# Exercise materials:
>> BEGIN

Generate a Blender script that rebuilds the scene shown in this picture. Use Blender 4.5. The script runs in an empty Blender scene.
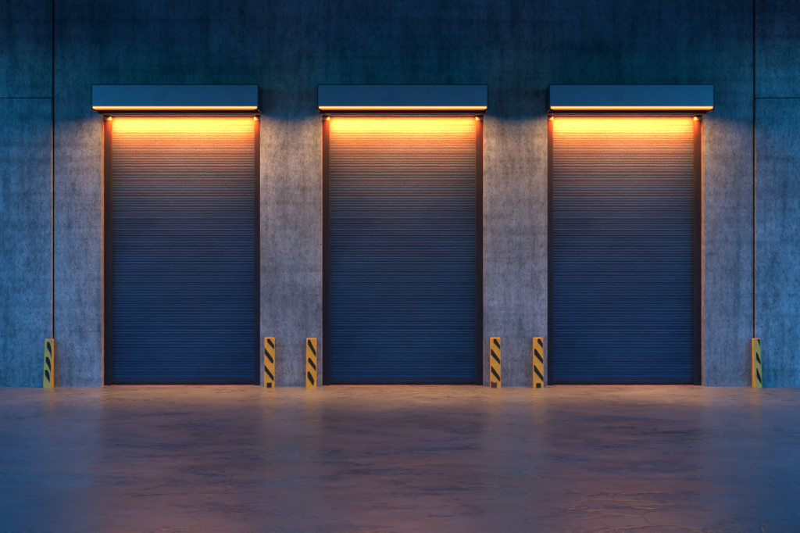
import bpy, bmesh, math, random
from mathutils import Vector
R = math.radians
random.seed(7)
scene = bpy.context.scene
COL = scene.collection

# ------------------------------------------------------------------ node helpers
def new_mat(name):
    m = bpy.data.materials.new(name); m.use_nodes = True
    nt = m.node_tree; nt.nodes.clear()
    out = nt.nodes.new('ShaderNodeOutputMaterial')
    p = nt.nodes.new('ShaderNodeBsdfPrincipled')
    nt.links.new(p.outputs[0], out.inputs[0])
    return m, nt, p

def mapped(nt, scale):
    tc = nt.nodes.new('ShaderNodeTexCoord'); mp = nt.nodes.new('ShaderNodeMapping')
    mp.inputs['Scale'].default_value = scale
    nt.links.new(tc.outputs['Object'], mp.inputs[0])
    return mp.outputs[0]

def noise(nt, scale3, scale=1.0, detail=6, rough=.55, dist=0.0):
    n = nt.nodes.new('ShaderNodeTexNoise')
    n.inputs['Scale'].default_value = scale; n.inputs['Detail'].default_value = detail
    n.inputs['Roughness'].default_value = rough; n.inputs['Distortion'].default_value = dist
    nt.links.new(mapped(nt, scale3), n.inputs['Vector'])
    return n.outputs['Fac']

def ramp(nt, fac, stops):
    r = nt.nodes.new('ShaderNodeValToRGB')
    e = r.color_ramp.elements
    while len(e) < len(stops): e.new(.5)
    for el, (p, c) in zip(e, stops):
        el.position = p
        el.color = (c, c, c, 1) if not isinstance(c, tuple) else (*c, 1)
    nt.links.new(fac, r.inputs[0])
    return r.outputs[0]

def mix(nt, a, b, fac=1.0, mode='MULTIPLY'):
    m = nt.nodes.new('ShaderNodeMix'); m.data_type = 'RGBA'; m.blend_type = mode
    for s, v in ((m.inputs[0], fac), (m.inputs[6], a), (m.inputs[7], b)):
        if isinstance(v, (int, float)): s.default_value = v
        elif isinstance(v, tuple): s.default_value = (*v, 1)
        else: nt.links.new(v, s)
    return m.outputs[2]

def math_node(nt, op, a, b):
    m = nt.nodes.new('ShaderNodeMath'); m.operation = op
    for s, v in zip(m.inputs, (a, b)):
        if isinstance(v, (int, float)): s.default_value = v
        else: nt.links.new(v, s)
    return m.outputs[0]

def bump(nt, p, height, strength, dist, prev=None):
    b = nt.nodes.new('ShaderNodeBump')
    b.inputs['Strength'].default_value = strength; b.inputs['Distance'].default_value = dist
    nt.links.new(height, b.inputs['Height'])
    if prev is not None: nt.links.new(prev, b.inputs['Normal'])
    nt.links.new(b.outputs[0], p.inputs['Normal'])
    return b.outputs[0]

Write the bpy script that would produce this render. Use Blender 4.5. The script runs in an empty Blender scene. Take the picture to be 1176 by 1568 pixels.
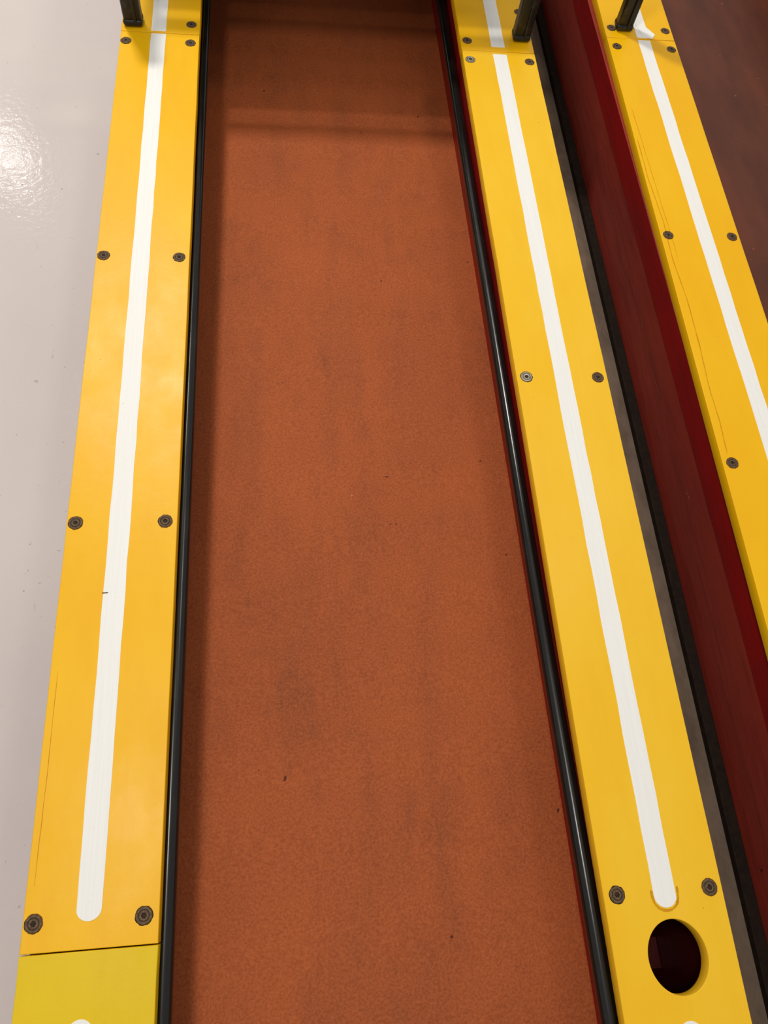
import bpy, bmesh, math, random
from mathutils import Matrix, Vector
random.seed(4)
C=bpy.context.scene.collection
F=1178.0
XW=Vector((.99218,-.01926,.12333)); YW=Vector((-.06877,-.90897,.4112)); DN=Vector((-.10418,.41646,.90319))
ZB=0.21; CAMZ=ZB+0.9
Y0,Y1=-0.7,3.0
JY=1.332

# ---------------------------------------------------------------- materials
def lin(c):
    return tuple(((x/255/12.92) if x/255<=0.04045 else ((x/255+0.055)/1.055)**2.4) for x in c)+(1,)
class NT:
    def __init__(s,name,rough=0.5,spec=0.5,coat=0):
        s.m=bpy.data.materials.new(name); s.m.use_nodes=True
        s.t=s.m.node_tree; s.b=s.t.nodes['Principled BSDF']
        s.b.inputs['Roughness'].default_value=rough
        s.b.inputs['Specular IOR Level'].default_value=spec
        s.b.inputs['Coat Weight'].default_value=coat
        s.b.inputs['Coat Roughness'].default_value=0.12
        s.tc=s.t.nodes.new('ShaderNodeTexCoord')
    def noise(s,scale=(1,1,1),sc=1,detail=4,rough=.55,lo=.4,hi=.6,a=0,b=1):
        mp=s.t.nodes.new('ShaderNodeMapping'); mp.inputs['Scale'].default_value=scale
        s.t.links.new(s.tc.outputs['Object'],mp.inputs[0])
        n=s.t.nodes.new('ShaderNodeTexNoise'); n.inputs['Scale'].default_value=sc
        n.inputs['Detail'].default_value=detail; n.inputs['Roughness'].default_value=rough
        s.t.links.new(mp.outputs[0],n.inputs['Vector'])
        r=s.t.nodes.new('ShaderNodeMapRange'); r.inputs[1].default_value=lo; r.inputs[2].default_value=hi
        r.inputs[3].default_value=a; r.inputs[4].default_value=b
        s.t.links.new(n.outputs[0],r.inputs[0]); return r.outputs[0]
    def mix(s,fac,a,b,mode='MIX'):
        m=s.t.nodes.new('ShaderNodeMix'); m.data_type='RGBA'; m.blend_type=mode
        for sock,v in ((m.inputs[0],fac),(m.inputs[6],a),(m.inputs[7],b)):
            if isinstance(v,bpy.types.NodeSocket): s.t.links.new(v,sock)
            else: sock.default_value=v
        return m.outputs[2]
    def color(s,v):
        if isinstance(v,bpy.types.NodeSocket): s.t.links.new(v,s.b.inputs['Base Color'])
        else: s.b.inputs['Base Color'].default_value=v
    def rough(s,v): s.t.links.new(v,s.b.inputs['Roughness'])
    def bump(s,hs):
        prev=None
        for h,d,st in hs:
            bn=s.t.nodes.new('ShaderNodeBump'); bn.inputs['Distance'].default_value=d; bn.inputs['Strength'].default_value=st
            s.t.links.new(h,bn.inputs['Height'])
            if prev: s.t.links.new(prev,bn.inputs['Normal'])
            prev=bn.outputs[0]
        s.t.links.new(prev,s.b.inputs['Normal'])

def yellow(name,c1,c2,c3):
    n=NT(name,.42,.3)
    big=n.noise((1,.5,1),8,4,.6,.35,.68)
    c=n.mix(big,lin(c1),lin(c2))
    c=n.mix(n.noise((7,1.2,7),5,6,.65,.5,.8,0,.35),c,lin(c3))
    scuff=n.noise((1,.8,1),42,6,.75,.69,.78,0,.5)
    c=n.mix(scuff,c,lin((204,136,16)))
    c=n.mix(n.noise((1,.05,1),90,3,.5,.765,.775,0,.5),c,lin((150,92,12)))
    c=n.mix(n.noise((1,1,1),230,2,.5,.79,.82,0,.8),c,lin((90,55,15)))
    n.color(c)
    n.rough(n.noise((1,.8,1),14,5,.6,.35,.7,.33,.45))
    n.bump([(n.noise((60,3,60),2,4,.6,.3,.7),.0005,.05),(n.noise((1,1,1),60,4,.6,.3,.7),.0008,.10)])
    return n.m
M_YL=yellow('yellow_paint',(249,187,3),(252,195,12),(240,173,4))
M_YM=yellow('yellow_paint_pale',(251,196,30),(253,203,48),(243,183,24))
M_YN=yellow('yellow_paint_lemon',(230,194,3),(236,201,6),(220,183,3))

n=NT('white_painted_inlay',.55,.25)
gr=n.noise((300,5.0,100),1.6,5,.65,.35,.65)
c=n.mix(gr,lin((247,246,241)),lin((252,252,249)))
c=n.mix(n.noise((1,1,1),300,4,.7,.6,.8,0,.3),c,lin((205,202,194)))
c=n.mix(n.noise((1,.6,1),34,5,.7,.71,.73,0,.5),c,lin((200,170,100)))
n.color(c); n.bump([(gr,.0005,.24)]); M_TAPE=n.m

n=NT('orange_lane_surface',.7,.2)
c=n.mix(n.noise((1,.7,1),6,5,.6,.35,.65),lin((178,89,45)),lin((165,82,42)))
c=n.mix(n.noise((4,.9,1),4.5,5,.65,.48,.76,0,.45),c,lin((126,68,42)))
c=n.mix(n.noise((1.8,1,1),7,7,.72,.54,.76,0,.42),c,lin((98,58,40)))
fine=n.noise((1,1,1),330,3,.7,.35,.65)
c=n.mix(.24,c,n.mix(fine,lin((94,42,20)),lin((212,121,70))))
c=n.mix(n.noise((1,1,1),75,2,.5,.765,.78,0,.85),c,lin((60,28,20)))
c=n.mix(n.noise((1.3,1,1),110,2,.5,.795,.805,0,.8),c,lin((220,170,140)))
n.color(c); n.bump([(n.noise((1,1,1),420,2,.6,.3,.7),.0008,.35)]); M_LANE=n.m

n=NT('brown_lane_surface',.4,.35)
c=n.mix(n.noise((2,.6,1),6,5,.6,.35,.65),lin((106,54,34)),lin((84,42,28)))
c=n.mix(n.noise((1,1,1),80,2,.5,.74,.78,0,.7),c,lin((170,90,60)))
n.color(c); M_LANE2=n.m

n=NT('black_rubber',.22,.5)
n.color(n.mix(n.noise((1,.3,1),60,3,.6,.5,.8),lin((18,18,17)),lin((32,30,27))))
n.rough(n.noise((1,.1,1),40,3,.6,.3,.7,.14,.30)); M_RUB=n.m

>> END

# The problem:
All lines from the start of the entries through the one with "COL = scene.collection" are to be output exactly; omit the pictures.

# Answer to the task:
Generate a Blender script that rebuilds the scene shown in this picture. Use Blender 4.5. The script runs in an empty Blender scene.
import bpy, bmesh, math, random
from mathutils import Vector
R = math.radians
random.seed(7)
scene = bpy.context.scene
COL = scene.collection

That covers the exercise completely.